Cricket World Cup 2023 | Australia’s bowling is not as well settled as it would like it to be

Cummins’ limited game-time is a concern; the team is also left with only one frontline spinner

Published - October 02, 2023 09:06 pm IST

Australian captain Pat Cummins.

Australian captain Pat Cummins. | Photo Credit: Pankaj Nangia

Australia will begin its 2023 ODI World Cup journey in Chennai against India. It will then play two consecutive matches in Lucknow, against South Africa and Sri Lanka. Both venues are known for spin-friendly pitches, but the recent injury of Ashton Agar has left Australia with just one frontline spinner: leggie Adam Zampa. All-rounder Glenn Maxwell will be the second spinner.

Australia will have to choose two players from the trio of Marnus Labuschagne, Cameron Green, and Marcus Stoinis.

Labuschagne, of course, has vaulted into the squad at the last minute as Agar’s replacement, riding on a purple patch that has seen him make 421 runs at an average of 60.14 and a strike rate of 97.67 across eight games against South Africa and India.

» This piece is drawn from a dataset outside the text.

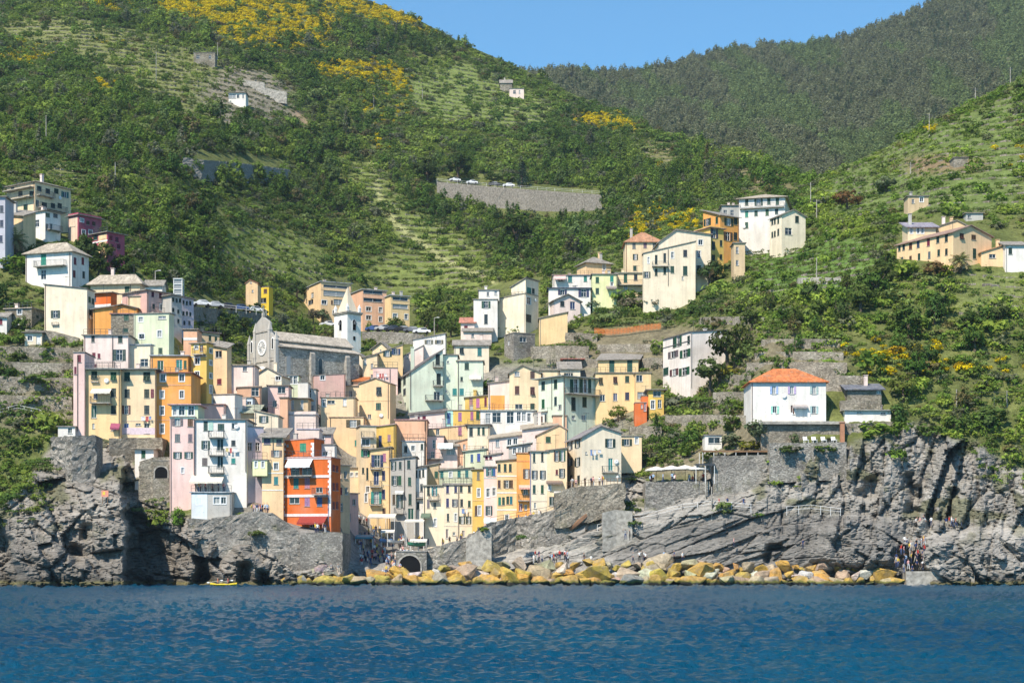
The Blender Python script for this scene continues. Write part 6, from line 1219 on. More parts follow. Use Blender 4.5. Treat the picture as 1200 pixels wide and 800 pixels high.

Considering the anticipated unavailability of Travis Head until the last week of October, it is likely that David Warner will continue opening with Mitchell Marsh, with Steve Smith and Labuschagne at No. 3 and 4.

The clutch of right-handed batters makes Australia vulnerable against leg spin and left-arm spin, who tend to be more effective against right-handers because they are spinning the ball away from the bat. To that end, Australia will be at an advantage if Warner bats deep into the innings, as he is the only left-hander in the Australian top-order.

Ace in the pack
Glenn Maxwell took a career-best four for 40 in the third ODI against India, which snapped Australia’s five-match losing streak. “Glenn’s been so dynamic across his one-day career, not only his ability with bat and ball but just the positions he puts himself in the field,” national selector George Bailey had said recently. Maxwell will be key to Australia’s success.

The skipper Pat Cummins’ limited game-time could also pose a challenge for the team. Although he led in two out of three matches against India this month, he has only captained four ODI matches since assuming white-ball captaincy last year.

Additionally, his white-ball form has been inconsistent, which puts the think-tank in a dilemma. It’s hard to imagine Mitchell Starc being left out of the team if he is fit, as he is one of the best exponents of reverse swing. As the captain, Cummins must be included in the team, but his recent bowling figures do not automatically guarantee his selection. So, in case Australia does go with two white-ball quicks in a game, there could be some brainstorming to do.